The Limits of the Native Method
- No direct download — you can only copy by manually selecting text in the panel
- No search function — finding one specific moment in a long transcript means scrolling and reading
- Clunky on mobile — the side panel is harder to use and select text from on a phone
- No clean-text option — timestamps are mixed into every line, which you may not want when copying into a document
Method 2: A Dedicated Transcript Tool (No Software Needed)
Our YouTube Transcript Extractor
does the same job YouTube's native panel does, but solves exactly the gaps
above — no software to install, no browser extension, no sign-up.
- Copy the full YouTube video URL from your browser's address bar
- Paste it into the input field and click "Extract Transcript"
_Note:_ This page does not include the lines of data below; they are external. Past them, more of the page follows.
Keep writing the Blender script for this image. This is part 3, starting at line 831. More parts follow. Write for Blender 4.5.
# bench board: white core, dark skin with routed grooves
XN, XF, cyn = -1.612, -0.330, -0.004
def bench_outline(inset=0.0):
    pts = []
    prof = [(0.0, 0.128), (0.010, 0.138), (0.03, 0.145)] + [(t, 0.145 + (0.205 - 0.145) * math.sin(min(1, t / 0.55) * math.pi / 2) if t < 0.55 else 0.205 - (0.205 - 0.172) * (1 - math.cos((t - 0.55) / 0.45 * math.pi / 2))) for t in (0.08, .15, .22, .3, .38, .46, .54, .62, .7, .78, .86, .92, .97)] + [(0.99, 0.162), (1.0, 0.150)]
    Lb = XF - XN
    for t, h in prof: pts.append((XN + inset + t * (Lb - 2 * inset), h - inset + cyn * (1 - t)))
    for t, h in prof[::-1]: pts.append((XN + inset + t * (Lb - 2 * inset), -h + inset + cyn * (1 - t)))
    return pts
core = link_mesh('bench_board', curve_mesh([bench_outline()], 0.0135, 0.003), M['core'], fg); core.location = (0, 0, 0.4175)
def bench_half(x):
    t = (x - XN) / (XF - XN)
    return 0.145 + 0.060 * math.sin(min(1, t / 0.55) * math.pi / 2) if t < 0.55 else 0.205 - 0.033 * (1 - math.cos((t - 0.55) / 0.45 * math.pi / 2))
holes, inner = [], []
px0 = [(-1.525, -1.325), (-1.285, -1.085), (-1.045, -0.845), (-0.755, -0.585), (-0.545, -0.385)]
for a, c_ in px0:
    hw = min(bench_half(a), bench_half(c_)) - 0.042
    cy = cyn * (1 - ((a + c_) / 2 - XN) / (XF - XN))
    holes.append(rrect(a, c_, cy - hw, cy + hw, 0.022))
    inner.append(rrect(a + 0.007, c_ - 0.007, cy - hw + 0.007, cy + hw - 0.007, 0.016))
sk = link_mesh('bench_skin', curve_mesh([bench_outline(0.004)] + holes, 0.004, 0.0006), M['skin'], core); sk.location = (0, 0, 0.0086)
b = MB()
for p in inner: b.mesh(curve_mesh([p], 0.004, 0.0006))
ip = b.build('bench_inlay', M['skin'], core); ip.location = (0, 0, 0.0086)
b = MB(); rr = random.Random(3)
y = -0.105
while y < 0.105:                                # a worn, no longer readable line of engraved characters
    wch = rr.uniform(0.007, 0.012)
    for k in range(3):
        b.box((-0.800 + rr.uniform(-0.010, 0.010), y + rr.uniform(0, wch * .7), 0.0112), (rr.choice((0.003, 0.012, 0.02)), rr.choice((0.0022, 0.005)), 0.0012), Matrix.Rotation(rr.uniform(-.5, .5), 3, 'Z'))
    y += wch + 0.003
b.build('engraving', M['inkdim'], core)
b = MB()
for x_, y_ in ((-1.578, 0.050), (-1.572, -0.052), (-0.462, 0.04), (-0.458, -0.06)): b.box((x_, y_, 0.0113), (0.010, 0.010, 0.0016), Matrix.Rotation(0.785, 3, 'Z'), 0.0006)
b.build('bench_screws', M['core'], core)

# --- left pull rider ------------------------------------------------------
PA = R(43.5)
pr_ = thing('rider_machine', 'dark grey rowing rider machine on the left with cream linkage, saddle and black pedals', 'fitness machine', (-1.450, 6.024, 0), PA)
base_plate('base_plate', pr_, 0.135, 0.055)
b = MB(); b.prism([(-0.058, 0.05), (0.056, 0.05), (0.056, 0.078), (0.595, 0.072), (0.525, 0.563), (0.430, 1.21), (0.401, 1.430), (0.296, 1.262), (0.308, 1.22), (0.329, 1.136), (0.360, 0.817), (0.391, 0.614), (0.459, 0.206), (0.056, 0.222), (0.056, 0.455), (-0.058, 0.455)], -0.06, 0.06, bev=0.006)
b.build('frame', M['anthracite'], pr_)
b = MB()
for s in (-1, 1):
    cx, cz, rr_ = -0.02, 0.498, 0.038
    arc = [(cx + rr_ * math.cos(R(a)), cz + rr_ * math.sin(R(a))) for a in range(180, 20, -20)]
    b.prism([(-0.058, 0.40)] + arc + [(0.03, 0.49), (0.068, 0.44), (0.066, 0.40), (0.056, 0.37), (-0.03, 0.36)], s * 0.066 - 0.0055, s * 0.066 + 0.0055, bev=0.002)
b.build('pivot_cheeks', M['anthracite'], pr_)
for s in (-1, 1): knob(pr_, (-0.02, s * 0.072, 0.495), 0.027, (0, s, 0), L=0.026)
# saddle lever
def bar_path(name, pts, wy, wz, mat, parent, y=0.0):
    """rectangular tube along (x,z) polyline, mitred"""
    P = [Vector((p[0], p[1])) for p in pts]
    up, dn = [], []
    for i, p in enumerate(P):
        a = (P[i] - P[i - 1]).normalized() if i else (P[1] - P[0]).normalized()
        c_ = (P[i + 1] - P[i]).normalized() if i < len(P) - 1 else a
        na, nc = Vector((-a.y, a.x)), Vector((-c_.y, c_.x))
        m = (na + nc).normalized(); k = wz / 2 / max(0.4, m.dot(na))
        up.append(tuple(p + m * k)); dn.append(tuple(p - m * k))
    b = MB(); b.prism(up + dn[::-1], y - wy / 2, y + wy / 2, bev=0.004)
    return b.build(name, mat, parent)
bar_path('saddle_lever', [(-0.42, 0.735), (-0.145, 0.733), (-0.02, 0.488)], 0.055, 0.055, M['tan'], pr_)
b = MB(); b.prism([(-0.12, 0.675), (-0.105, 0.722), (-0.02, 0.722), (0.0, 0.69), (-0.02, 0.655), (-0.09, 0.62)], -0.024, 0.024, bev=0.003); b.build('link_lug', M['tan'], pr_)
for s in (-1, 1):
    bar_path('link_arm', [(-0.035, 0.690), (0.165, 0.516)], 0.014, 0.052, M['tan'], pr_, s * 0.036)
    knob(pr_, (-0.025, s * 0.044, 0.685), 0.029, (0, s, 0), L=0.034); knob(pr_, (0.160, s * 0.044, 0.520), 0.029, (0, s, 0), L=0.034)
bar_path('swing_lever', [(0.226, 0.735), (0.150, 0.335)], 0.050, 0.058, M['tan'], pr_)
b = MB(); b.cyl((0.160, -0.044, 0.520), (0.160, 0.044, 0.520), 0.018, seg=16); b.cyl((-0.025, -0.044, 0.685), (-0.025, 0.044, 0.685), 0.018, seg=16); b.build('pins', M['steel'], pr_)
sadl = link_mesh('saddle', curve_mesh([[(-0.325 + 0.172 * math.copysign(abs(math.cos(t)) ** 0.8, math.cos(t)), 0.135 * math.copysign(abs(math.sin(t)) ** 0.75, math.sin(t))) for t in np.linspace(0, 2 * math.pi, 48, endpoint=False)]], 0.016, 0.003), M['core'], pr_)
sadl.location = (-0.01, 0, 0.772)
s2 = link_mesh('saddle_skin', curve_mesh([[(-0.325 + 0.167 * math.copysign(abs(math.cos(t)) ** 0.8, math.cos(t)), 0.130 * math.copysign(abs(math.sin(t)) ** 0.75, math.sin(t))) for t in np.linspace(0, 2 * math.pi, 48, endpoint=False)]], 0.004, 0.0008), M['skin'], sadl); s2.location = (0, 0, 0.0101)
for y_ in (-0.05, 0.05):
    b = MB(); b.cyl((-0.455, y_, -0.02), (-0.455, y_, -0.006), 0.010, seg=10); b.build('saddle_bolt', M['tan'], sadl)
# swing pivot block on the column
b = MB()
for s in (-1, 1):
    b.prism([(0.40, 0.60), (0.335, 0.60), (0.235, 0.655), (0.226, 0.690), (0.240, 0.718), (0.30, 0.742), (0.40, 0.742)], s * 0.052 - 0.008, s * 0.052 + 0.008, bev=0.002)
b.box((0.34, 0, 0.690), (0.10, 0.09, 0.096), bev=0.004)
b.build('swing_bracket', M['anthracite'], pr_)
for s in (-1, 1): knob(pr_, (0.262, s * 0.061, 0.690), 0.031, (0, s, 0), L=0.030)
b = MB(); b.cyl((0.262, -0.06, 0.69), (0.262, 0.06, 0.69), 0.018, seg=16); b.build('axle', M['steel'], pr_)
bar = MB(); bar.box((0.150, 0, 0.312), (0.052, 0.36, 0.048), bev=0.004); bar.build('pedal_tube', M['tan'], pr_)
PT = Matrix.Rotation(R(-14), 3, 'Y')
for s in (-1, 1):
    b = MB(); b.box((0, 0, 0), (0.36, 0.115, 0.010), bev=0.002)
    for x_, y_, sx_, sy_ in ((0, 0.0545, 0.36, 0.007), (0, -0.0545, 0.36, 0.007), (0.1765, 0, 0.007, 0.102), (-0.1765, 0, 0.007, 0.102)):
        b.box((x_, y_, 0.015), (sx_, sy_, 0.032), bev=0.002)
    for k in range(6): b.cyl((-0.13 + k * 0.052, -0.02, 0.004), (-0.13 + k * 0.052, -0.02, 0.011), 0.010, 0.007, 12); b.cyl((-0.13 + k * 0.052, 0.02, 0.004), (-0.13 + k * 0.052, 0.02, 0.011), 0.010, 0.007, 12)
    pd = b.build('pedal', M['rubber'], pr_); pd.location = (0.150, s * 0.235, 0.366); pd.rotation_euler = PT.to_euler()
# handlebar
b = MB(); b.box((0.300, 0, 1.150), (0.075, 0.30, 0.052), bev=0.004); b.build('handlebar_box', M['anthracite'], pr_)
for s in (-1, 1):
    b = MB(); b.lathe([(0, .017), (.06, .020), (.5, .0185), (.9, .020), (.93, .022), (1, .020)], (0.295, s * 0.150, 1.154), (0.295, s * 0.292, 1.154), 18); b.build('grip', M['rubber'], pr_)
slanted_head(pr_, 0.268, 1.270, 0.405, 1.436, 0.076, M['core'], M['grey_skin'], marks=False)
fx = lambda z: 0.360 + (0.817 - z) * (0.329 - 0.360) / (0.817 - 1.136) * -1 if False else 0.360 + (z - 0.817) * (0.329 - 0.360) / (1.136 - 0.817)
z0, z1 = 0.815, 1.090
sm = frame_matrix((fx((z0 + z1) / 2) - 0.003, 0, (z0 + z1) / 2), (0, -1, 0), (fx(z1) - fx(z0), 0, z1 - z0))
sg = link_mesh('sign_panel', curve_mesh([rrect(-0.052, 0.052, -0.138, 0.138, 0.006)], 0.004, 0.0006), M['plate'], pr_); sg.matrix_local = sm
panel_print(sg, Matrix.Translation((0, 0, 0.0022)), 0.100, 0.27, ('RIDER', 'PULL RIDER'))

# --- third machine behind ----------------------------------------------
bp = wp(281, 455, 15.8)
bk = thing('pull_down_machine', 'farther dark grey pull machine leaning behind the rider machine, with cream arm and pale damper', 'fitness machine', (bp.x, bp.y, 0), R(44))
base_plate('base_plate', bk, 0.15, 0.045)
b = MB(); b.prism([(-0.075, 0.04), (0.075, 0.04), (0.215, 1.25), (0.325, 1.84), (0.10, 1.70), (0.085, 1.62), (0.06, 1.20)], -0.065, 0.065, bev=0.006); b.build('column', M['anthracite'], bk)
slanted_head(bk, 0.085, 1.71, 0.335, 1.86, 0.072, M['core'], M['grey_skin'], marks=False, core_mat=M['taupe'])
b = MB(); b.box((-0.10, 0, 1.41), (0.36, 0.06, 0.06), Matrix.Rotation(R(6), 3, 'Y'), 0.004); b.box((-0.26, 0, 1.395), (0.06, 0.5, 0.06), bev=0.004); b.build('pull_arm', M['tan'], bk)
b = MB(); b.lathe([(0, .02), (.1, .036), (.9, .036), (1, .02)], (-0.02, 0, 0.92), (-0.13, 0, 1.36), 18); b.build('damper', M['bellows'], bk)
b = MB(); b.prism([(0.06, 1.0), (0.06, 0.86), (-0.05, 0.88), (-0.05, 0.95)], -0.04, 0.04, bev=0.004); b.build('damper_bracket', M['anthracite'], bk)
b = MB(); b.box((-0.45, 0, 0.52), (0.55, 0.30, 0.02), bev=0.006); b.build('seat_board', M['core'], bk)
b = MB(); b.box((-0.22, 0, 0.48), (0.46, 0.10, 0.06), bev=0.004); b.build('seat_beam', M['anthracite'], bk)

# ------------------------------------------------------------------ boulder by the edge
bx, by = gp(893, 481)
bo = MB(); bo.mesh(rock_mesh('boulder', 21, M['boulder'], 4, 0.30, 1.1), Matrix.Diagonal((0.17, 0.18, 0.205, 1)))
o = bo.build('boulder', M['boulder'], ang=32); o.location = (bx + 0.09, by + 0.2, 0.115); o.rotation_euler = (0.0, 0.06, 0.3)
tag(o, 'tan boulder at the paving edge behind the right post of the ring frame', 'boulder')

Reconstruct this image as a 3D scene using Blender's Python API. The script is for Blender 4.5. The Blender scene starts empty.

- The full transcript appears in seconds, line by line, with clickable timestamps
- Click any line to jump straight to that exact moment on YouTube
- Use "Copy" to grab the text instantly, or "Download .txt" to save it as a file
It also covers what the native panel doesn't:
- Clean text mode — hide timestamps with one click for a version ready to paste into a document, blog draft, or AI tool
- Built-in search — type any word or phrase to instantly highlight and jump to matching lines
- Multi-language support — switch between all available caption languages if a video has more than one
- Works on Shorts — same process, as long as captions are enabled
No transcript available? This usually means the video has no
captions at all — common with music videos, very short clips, live streams,
and some regional-language content. If YouTube itself doesn't have captions to
show, no extraction tool can create them from nothing.
What to Actually Do With a Transcript
- Repurpose it into written content. Turn the key points into a blog post, newsletter, or social thread instead of writing from scratch.
- Mine it for SEO keywords. Transcripts from top-ranking videos in your niche reveal the exact phrases successful creators use — useful raw material for your own titles, tags, and descriptions.
- Study or reference long videos faster. Search the transcript for the concept you need instead of scrubbing through the timeline.